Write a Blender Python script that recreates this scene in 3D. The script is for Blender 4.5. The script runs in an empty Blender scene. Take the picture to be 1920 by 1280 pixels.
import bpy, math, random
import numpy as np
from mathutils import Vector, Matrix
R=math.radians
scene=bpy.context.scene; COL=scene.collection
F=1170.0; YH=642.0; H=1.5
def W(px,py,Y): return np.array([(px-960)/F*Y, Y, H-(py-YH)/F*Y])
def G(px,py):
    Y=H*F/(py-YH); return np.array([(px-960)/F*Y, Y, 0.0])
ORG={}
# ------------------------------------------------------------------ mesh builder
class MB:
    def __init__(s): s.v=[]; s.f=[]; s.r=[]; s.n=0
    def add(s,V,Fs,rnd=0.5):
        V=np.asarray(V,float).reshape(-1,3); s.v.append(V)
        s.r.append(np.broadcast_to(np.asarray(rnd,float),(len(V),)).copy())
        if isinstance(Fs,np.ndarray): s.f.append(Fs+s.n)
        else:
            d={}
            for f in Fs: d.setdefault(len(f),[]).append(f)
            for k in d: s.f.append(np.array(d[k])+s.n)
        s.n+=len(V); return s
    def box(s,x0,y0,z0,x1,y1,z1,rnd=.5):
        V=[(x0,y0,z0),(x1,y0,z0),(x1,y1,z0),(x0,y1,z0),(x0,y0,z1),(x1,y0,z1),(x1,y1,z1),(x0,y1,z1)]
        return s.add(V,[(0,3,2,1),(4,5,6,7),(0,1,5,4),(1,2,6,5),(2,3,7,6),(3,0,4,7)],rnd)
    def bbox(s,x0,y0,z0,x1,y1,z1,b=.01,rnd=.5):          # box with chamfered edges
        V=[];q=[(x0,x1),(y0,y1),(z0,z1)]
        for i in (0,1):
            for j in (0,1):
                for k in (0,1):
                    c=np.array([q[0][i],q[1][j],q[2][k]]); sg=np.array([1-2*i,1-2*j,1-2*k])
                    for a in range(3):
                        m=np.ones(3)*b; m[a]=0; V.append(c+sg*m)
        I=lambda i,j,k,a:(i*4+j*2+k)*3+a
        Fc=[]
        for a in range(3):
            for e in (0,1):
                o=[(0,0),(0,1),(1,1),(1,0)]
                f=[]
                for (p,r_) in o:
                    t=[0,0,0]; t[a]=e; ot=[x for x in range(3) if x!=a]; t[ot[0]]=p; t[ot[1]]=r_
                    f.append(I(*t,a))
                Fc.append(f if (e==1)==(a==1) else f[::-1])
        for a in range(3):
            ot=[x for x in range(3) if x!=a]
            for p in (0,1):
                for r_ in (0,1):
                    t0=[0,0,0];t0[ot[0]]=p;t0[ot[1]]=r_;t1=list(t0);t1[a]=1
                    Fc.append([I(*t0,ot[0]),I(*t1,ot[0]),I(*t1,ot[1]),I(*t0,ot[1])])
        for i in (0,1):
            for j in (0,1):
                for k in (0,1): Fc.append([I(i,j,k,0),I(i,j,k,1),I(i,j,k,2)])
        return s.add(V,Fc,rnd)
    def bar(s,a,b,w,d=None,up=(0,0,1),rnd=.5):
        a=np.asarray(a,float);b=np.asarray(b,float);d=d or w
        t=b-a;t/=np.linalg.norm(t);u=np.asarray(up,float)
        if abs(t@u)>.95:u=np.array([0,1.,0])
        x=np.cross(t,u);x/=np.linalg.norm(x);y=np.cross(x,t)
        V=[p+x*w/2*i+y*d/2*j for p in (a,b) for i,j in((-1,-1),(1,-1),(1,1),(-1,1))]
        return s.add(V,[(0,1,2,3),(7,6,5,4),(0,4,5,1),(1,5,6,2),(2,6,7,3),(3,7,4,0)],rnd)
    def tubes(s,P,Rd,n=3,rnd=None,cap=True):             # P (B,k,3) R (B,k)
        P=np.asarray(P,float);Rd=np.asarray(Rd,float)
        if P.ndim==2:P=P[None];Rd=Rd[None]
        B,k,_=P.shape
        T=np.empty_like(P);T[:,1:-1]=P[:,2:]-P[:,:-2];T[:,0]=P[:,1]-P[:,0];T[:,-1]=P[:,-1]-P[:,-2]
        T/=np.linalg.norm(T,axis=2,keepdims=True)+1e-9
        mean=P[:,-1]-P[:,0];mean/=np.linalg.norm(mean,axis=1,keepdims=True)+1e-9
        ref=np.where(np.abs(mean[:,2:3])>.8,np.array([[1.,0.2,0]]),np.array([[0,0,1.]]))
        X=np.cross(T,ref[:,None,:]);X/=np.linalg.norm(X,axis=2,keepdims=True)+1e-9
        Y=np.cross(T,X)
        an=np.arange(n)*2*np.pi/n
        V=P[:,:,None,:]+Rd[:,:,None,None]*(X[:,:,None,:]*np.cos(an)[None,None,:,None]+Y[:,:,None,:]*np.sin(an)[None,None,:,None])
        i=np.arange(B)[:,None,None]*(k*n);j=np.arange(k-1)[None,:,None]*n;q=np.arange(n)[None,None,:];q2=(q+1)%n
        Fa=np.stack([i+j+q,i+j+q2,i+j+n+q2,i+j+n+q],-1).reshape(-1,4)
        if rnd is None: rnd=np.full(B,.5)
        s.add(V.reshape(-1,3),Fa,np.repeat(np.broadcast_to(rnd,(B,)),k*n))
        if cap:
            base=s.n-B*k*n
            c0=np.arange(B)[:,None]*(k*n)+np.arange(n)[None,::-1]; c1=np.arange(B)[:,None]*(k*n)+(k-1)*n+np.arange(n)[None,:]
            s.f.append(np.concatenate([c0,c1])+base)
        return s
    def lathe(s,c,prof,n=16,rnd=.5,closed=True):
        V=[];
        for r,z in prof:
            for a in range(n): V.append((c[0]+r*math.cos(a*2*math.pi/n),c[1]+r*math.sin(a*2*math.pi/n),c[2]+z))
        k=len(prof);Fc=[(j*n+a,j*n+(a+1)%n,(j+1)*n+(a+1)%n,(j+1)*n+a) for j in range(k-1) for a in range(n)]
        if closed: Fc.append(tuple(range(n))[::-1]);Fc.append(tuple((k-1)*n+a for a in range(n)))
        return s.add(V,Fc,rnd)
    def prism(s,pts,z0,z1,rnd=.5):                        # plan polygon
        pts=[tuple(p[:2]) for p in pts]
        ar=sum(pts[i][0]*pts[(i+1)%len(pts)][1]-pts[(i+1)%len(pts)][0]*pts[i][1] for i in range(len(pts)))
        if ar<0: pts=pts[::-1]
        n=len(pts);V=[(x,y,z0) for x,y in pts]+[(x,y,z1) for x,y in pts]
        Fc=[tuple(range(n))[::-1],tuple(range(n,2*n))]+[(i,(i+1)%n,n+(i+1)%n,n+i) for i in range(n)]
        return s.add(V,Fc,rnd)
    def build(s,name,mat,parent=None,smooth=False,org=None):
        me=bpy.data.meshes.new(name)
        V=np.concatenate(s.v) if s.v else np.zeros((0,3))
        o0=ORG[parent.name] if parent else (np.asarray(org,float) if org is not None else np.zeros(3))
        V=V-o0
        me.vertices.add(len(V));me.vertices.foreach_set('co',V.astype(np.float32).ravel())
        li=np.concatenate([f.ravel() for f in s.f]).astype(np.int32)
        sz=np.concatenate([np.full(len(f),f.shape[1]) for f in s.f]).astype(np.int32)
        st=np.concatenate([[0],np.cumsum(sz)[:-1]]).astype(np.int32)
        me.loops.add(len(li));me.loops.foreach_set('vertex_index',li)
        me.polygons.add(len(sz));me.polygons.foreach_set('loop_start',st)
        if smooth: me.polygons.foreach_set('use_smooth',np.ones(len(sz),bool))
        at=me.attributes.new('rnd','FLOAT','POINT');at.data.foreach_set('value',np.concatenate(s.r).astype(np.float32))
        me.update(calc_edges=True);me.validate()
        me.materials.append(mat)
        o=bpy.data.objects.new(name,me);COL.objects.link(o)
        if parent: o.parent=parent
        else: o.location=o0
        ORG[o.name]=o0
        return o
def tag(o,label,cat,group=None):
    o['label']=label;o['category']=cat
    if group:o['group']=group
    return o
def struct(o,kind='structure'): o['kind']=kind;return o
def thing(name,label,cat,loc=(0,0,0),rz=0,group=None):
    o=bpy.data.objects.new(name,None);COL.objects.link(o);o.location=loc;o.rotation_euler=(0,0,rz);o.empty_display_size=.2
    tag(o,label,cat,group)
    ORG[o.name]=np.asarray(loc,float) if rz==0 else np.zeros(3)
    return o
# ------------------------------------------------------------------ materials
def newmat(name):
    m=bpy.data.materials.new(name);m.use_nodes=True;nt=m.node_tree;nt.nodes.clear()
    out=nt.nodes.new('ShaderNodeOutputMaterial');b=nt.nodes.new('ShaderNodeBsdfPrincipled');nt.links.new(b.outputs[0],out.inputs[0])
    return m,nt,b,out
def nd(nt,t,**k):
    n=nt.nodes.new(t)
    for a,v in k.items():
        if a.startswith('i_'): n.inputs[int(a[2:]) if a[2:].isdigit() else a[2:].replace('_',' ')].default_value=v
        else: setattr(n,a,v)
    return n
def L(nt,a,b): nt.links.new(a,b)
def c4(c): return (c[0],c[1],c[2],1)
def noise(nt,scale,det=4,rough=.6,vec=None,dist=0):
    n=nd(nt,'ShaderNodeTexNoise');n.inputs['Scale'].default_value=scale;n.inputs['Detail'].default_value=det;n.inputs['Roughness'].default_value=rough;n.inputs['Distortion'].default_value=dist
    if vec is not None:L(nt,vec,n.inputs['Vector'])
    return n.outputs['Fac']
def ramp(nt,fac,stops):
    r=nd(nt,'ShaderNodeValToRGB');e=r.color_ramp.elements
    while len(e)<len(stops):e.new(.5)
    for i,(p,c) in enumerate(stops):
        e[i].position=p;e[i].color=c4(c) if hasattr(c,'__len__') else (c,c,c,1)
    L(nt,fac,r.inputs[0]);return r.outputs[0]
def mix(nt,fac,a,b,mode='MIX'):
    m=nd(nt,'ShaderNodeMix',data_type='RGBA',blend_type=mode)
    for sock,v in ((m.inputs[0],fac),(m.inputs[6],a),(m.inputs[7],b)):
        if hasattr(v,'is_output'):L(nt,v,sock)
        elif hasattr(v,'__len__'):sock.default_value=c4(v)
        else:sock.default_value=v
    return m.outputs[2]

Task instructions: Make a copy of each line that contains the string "scene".

Output:
Write a Blender Python script that recreates this scene in 3D. The script is for Blender 4.5. The script runs in an empty Blender scene. Take the picture to be 1920 by 1280 pixels.
scene=bpy.context.scene; COL=scene.collection